Mientras leo en la primera plana del diario El País, en la estación de trenes de karslruhe, que el ex número tres del Partido Popular español Eduardo Zaplana deja la política por un puesto de trabajo en la Teléfonica española donde percibirá un sueldo de un millón de dólares al año; y , que un apagón dejó a casi toda Venezuela paralizada y a oscuras, y que en China tra la la y en Tibet libertad , y en Chile plup plup plup y que la ONU ha puesto las barbas en remojo para combatir la crisis alimentaria mundial; veo caminar a toda prisa a miles de personas que atraviesan el salón principal de la estación para ir a los andenes de sus respectivos trenes o a la calle.
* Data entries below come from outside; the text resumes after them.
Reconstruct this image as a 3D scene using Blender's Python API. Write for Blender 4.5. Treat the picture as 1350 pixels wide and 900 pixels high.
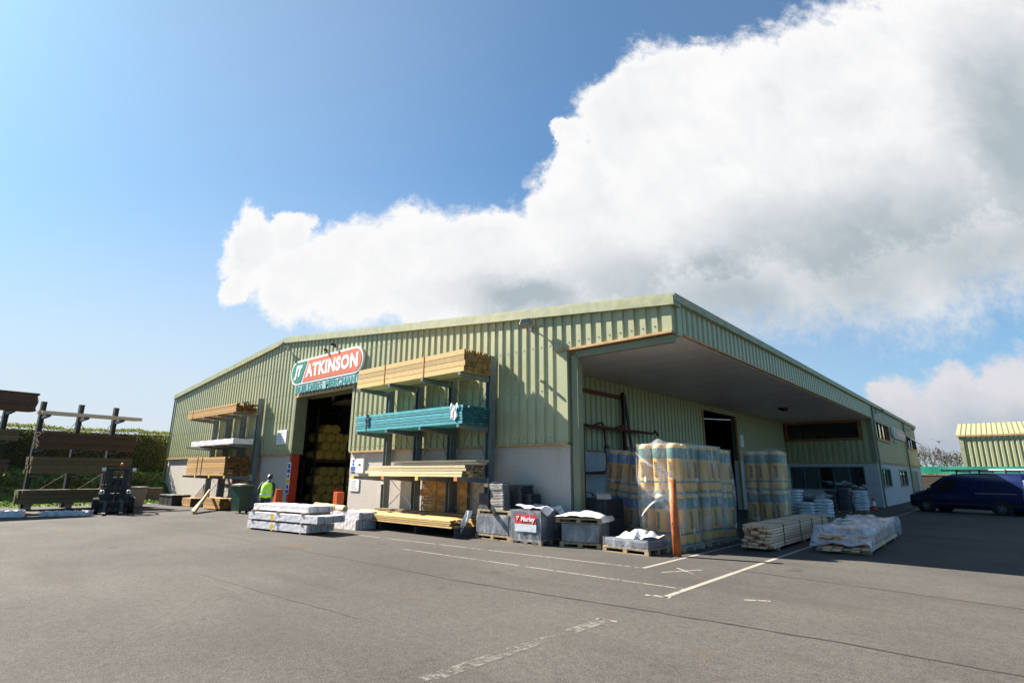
import bpy, bmesh, math, random
from mathutils import Vector, Matrix
from math import radians as R, sin, cos, pi
random.seed(7)
S = bpy.context.scene
COL = S.collection
for o in list(bpy.data.objects): bpy.data.objects.remove(o)

# ------------------------------------------------------------------ camera
cam_d = bpy.data.cameras.new('camera'); cam = bpy.data.objects.new('camera', cam_d); COL.objects.link(cam)
YAW, PIT, ROL, CH = R(41.716), R(13.783), R(.401), 1.973
_r = Vector((cos(YAW), sin(YAW), 0)); _f = Vector((-sin(YAW)*cos(PIT), cos(YAW)*cos(PIT), sin(PIT))); _u = _r.cross(_f)
_r2 = cos(ROL)*_r + sin(ROL)*_u; _u2 = -sin(ROL)*_r + cos(ROL)*_u
cam.matrix_world = Matrix((( _r2.x, _u2.x, -_f.x, 0), (_r2.y, _u2.y, -_f.y, 0), (_r2.z, _u2.z, -_f.z, CH), (0, 0, 0, 1)))
cam_d.sensor_width = 36; cam_d.lens = 36*714.005/1350; cam_d.clip_end = 5000; cam_d.clip_start = .1
S.camera = cam

# ------------------------------------------------------------------ sun, sky, exposure
SUN_TO = Vector((-1.2, -.33, 1.0)).normalized()
sun_d = bpy.data.lights.new('sun', 'SUN'); sun = bpy.data.objects.new('sun', sun_d); COL.objects.link(sun)
sun_d.energy = 5.0; sun_d.angle = R(.5); sun_d.color = (1, .93, .82)
sun.rotation_euler = SUN_TO.to_track_quat('Z', 'Y').to_euler()
SKY_STRENGTH = .05; SKY_TINT = (.29, .64, .82)
S.view_settings.view_transform = 'Standard'; S.view_settings.look = 'None'
S.view_settings.exposure = 1.9; S.view_settings.gamma = 1; S.view_settings.use_curve_mapping = False

W = bpy.data.worlds.new('World'); S.world = W; W.use_nodes = True
nt = W.node_tree; nt.nodes.clear()
class NB:
    def __init__(s, nt): s.nt = nt
    def n(s, t, **k):
        nd = s.nt.nodes.new(t)
        for a, b in k.items(): setattr(nd, a, b)
        return nd
    def put(s, sock, v):
        if isinstance(v, bpy.types.NodeSocket): s.nt.links.new(v, sock)
        else: sock.default_value = v
    def math(s, op, a, b=0, c=0, clamp=False):
        nd = s.n('ShaderNodeMath', operation=op, use_clamp=clamp)
        s.put(nd.inputs[0], a); s.put(nd.inputs[1], b); s.put(nd.inputs[2], c); return nd.outputs[0]
    def vec(s, op, a, b=(0, 0, 0)):
        nd = s.n('ShaderNodeVectorMath', operation=op); s.put(nd.inputs[0], a); s.put(nd.inputs[1], b)
        return nd.outputs['Value'] if op in ('LENGTH', 'DOT_PRODUCT', 'DISTANCE') else nd.outputs[0]
    def noise(s, v, scale, detail=4, rough=.55, dist=0):
        nd = s.n('ShaderNodeTexNoise'); s.put(nd.inputs['Vector'], v); nd.inputs['Scale'].default_value = scale
        nd.inputs['Detail'].default_value = detail; nd.inputs['Roughness'].default_value = rough; nd.inputs['Distortion'].default_value = dist
        return nd
    def step(s, x, a, b, lo=0., hi=1.):
        nd = s.n('ShaderNodeMapRange', interpolation_type='SMOOTHSTEP'); s.put(nd.inputs[0], x)
        for i, v in enumerate((a, b, lo, hi)): s.put(nd.inputs[i+1], v)
        return nd.outputs[0]
    def mix(s, f, a, b, blend='MIX'):
        nd = s.n('ShaderNodeMix', data_type='RGBA', blend_type=blend); s.put(nd.inputs[0], f)
        s.put(nd.inputs[6], a if isinstance(a, bpy.types.NodeSocket) else (*a[:3], 1)); s.put(nd.inputs[7], b if isinstance(b, bpy.types.NodeSocket) else (*b[:3], 1))
        return nd.outputs[2]
    def ramp(s, f, stops, interp='LINEAR'):
        nd = s.n('ShaderNodeValToRGB'); s.put(nd.inputs[0], f); cr = nd.color_ramp; cr.interpolation = interp
        while len(cr.elements) < len(stops): cr.elements.new(.5)
        for e, (p, c) in zip(cr.elements, stops): e.position = p; e.color = (*c[:3], 1)
        return nd.outputs[0]
w = NB(nt)
sky = w.n('ShaderNodeTexSky', sky_type='NISHITA'); sky.sun_disc = False
sky.sun_elevation = math.asin(SUN_TO.z); sky.sun_rotation = math.atan2(SUN_TO.x, SUN_TO.y)
sky.air_density = 1.0; sky.dust_density = .6; sky.ozone_density = 1.6; sky.altitude = 50
geo = w.n('ShaderNodeTexCoord').outputs['Generated']
AZ = R(42); Fh = (-sin(AZ), cos(AZ), 0); Rh = (cos(AZ), sin(AZ), 0)      # clouds stand in the north-west of the sky
dF = w.math('MAXIMUM', w.vec('DOT_PRODUCT', geo, Fh), .02)
cu = w.math('DIVIDE', w.vec('DOT_PRODUCT', geo, Rh), dF)
cv = w.math('DIVIDE', w.vec('DOT_PRODUCT', geo, (0, 0, 1)), dF)
cmb = w.n('ShaderNodeCombineXYZ'); w.put(cmb.inputs[0], cu); w.put(cmb.inputs[1], cv); P0 = cmb.outputs[0]
def warp(P, scale, amp, detail=5, rough=.6):
    nz = w.noise(P, scale, detail, rough).outputs['Color']
    c = w.vec('SUBTRACT', nz, (.5, .5, .5)); c = w.vec('MULTIPLY', c, (amp, amp, 0)); return w.vec('ADD', P, c)
P1 = warp(P0, 5.5, .14, 8, .62); P1 = warp(P1, 22, .05, 7, .7)
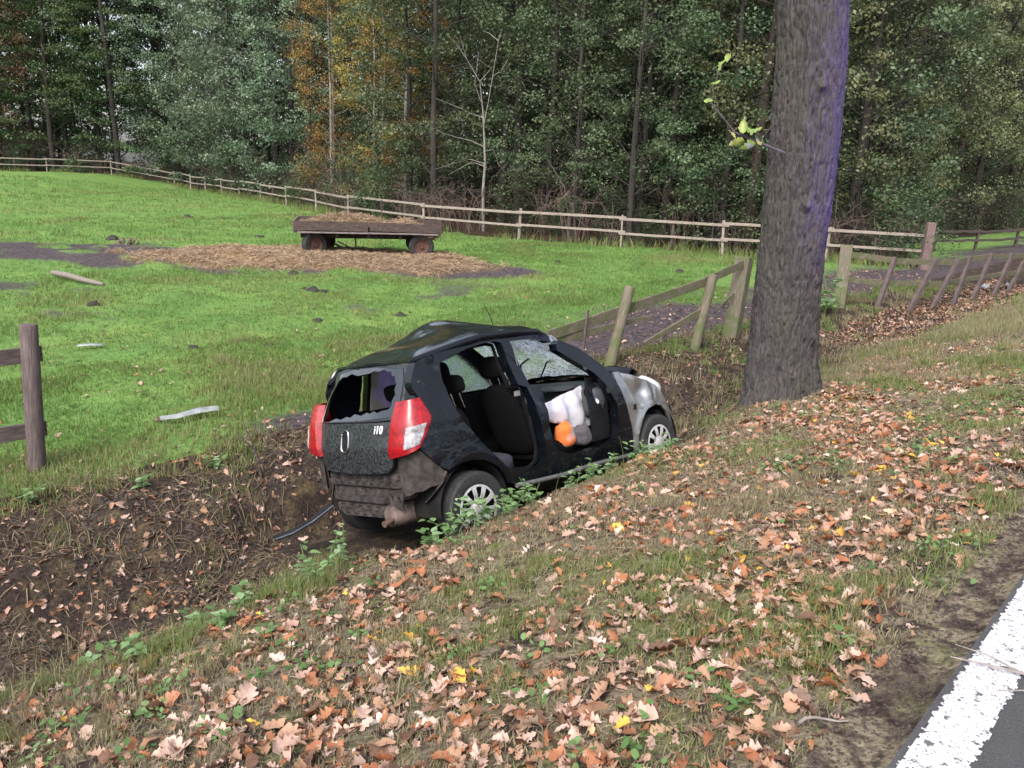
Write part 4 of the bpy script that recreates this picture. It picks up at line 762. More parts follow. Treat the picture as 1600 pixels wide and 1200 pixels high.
wp = strip('plastic_shard', [(-6.1, 10.9, .07), (-5.95, 10.95, .08), (-5.8, 11.0, .07)], [.06, .09, .05], .02, nmat('grey_plastic', [(.10, .12, .13), (.22, .25, .27)], 12, .4)); tag(wp, 'small grey plastic shard on the grass near the left fence post', 'plastic shard')
bt = thing('bumper_strip', 'torn black bumper strip with bright edge lying behind the wrecked car', 'bumper strip')
pts = np.array([(-1.86, 5.86, -.26), (-1.74, 5.93, -.235), (-1.60, 6.02, -.17), (-1.45, 6.10, -.06)]); 
strip('strip', pts, .075, .03, PLASB, bt); strip('bright_edge', pts + np.array([.015, -.03, .02]), .010, .006, nmat('bright_trim', [(.10, .105, .12), (.22, .225, .25)], 8, .35, .4), bt)
for q, (x, y, s_) in enumerate([(15.6, 27.6, .22), (16.7, 28.4, .16)]):
    o = MB().box((0, 0, .03), (s_, s_ * .7, .02), rotz(.4)).build('paper_sheet', PLASW, None); o.location = (x - 2.6, y - 5.4, gl(x - 2.6, y - 5.4) + .1); o.rotation_euler = (.3, -.2, .3); tag(o, ('larger' if q == 0 else 'smaller') + ' white scrap of litter under the leaning fence at the right', 'litter')
# twigs: on the road line, on the verge
TW = nmat('grey_twig', [(.16, .13, .12), (.33, .29, .27)], 30, .9)
tg = thing('fallen_twig', 'forked grey twig lying across the white road line', 'twig'); w = MB(); B_ = np.array([1.93, 2.36, 1.068])
w.tube([B_, (1.80, 2.42, 1.07), (1.70, 2.47, 1.068), (1.60, 2.52, 1.062)], [.0055, .005, .004, .002], 6); w.build('stem', TW, tg); 
for P in ([(1.80, 2.42, 1.07), (1.735, 2.53, 1.069), (1.66, 2.60, 1.062)], [B_, (1.77, 2.33, 1.067), (1.66, 2.335, 1.06)]):
    w = MB(); w.tube(P, [.004, .003, .0015], 5); w.build('side_branch', TW, tg)
for q, (px, L, a_, lab) in enumerate([((1.02, 2.42), .22, .9, 'curved pale twig lying on bare soil beside the road line'), ((1.04, 2.22), .16, .1, 'straight thin twig lying on bare soil nearest the bottom edge'), ((1.3, 2.75), .14, .2, 'short thin twig lying on soil near the middle of the road line'), ((-.62, 3.05), .30, .15, 'thick dark twig lying among the leaves at the bottom left of centre'), ((1.1, 4.9), .9, -.05, 'long dark stick lying among leaves on the middle of the verge'), ((.35, 3.3), .2, 1.2, 'small twig lying among leaves at the bottom centre')]):
    x, y = px; P = []
    for f in np.linspace(-.5, .5, 6): xx, yy = x + math.cos(a_) * L * f, y + math.sin(a_) * L * f + .12 * L * math.cos(f * 5 + q); P.append((xx, yy, gl(xx, yy) + .02))
    w = MB(); w.tube(P, np.linspace(.006, .0025, 6) * (2.0 if L > .25 else 1), 6); tag(w.build('twig', TW if q < 3 else BROWNW, None, smooth=True), lab, 'twig')
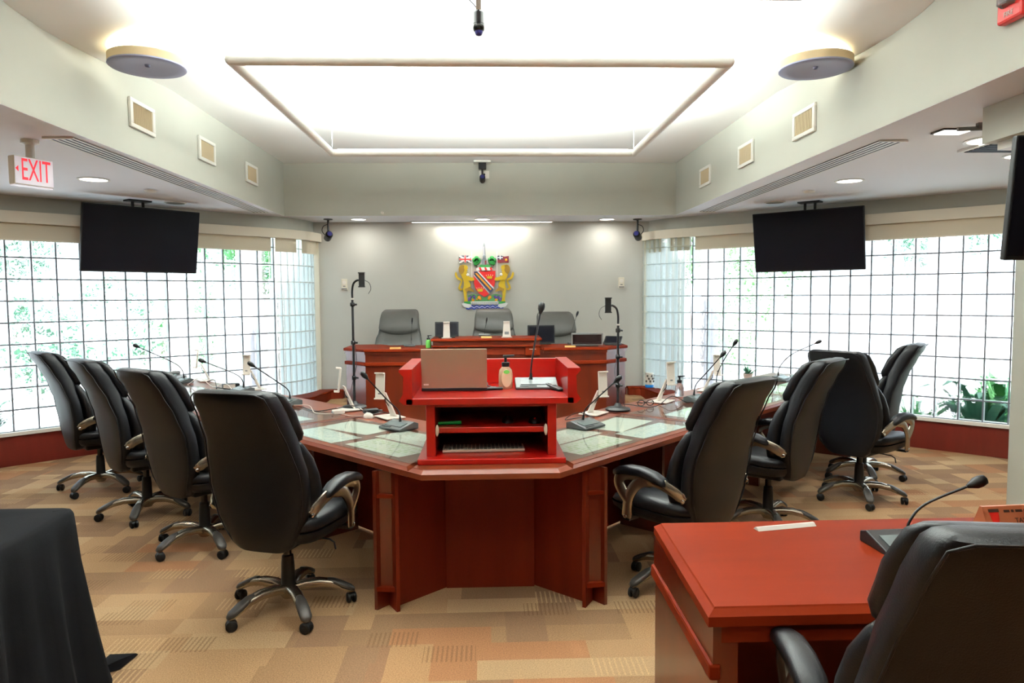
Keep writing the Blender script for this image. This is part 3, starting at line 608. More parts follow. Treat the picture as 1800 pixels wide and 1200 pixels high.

Qué cuadro. Qué imagen. Qué relojes.
Contemplar ese espectáculo de gente que corre o camina sin verse, sin saludarse. Observar esos tumultos que llevan algún pensamiento en sus cabezas o alguna preocupación en sus relojes, me hace sentir profundamente las entrañas de una ciudad colmada de estrés. Y los relojes. Los malditos relojes siguen condenando los retrasos, y, sus agujas se siguen riendo de la velocidad de la tortuga.
Esta ciudad donde vivo, Karlsruhe, es una ciudad pequeña, pequeña pero con una cabeza de gigante. Se mueve como un gigante. Pareciera que me encuentro en París, Madrid o Amsterdam. A la hora en que los trabajadores abandonan sus oficinas y los coches invaden las principales calles desparramando el cansancio de los conductores, sálvese quien pueda. Esta ciudad se aligera, revolotea, los semáforos cambian automáticamente de ritmo.
Y mientras yo (antes de entrar a las aulas o después de salir de ellas) me acurruco con la suavidad de una paloma recién nacida en las plumas de su madre, en este caso, en las hojas de un libro, que llevo siempre conmigo y lo leo o releo lentamente. Qué felicidad se siente, por ejemplo, retroceder una página que te ha gustado y repetir la escena de palabras cayendo como las aguas de una cascada sobre tu cabeza.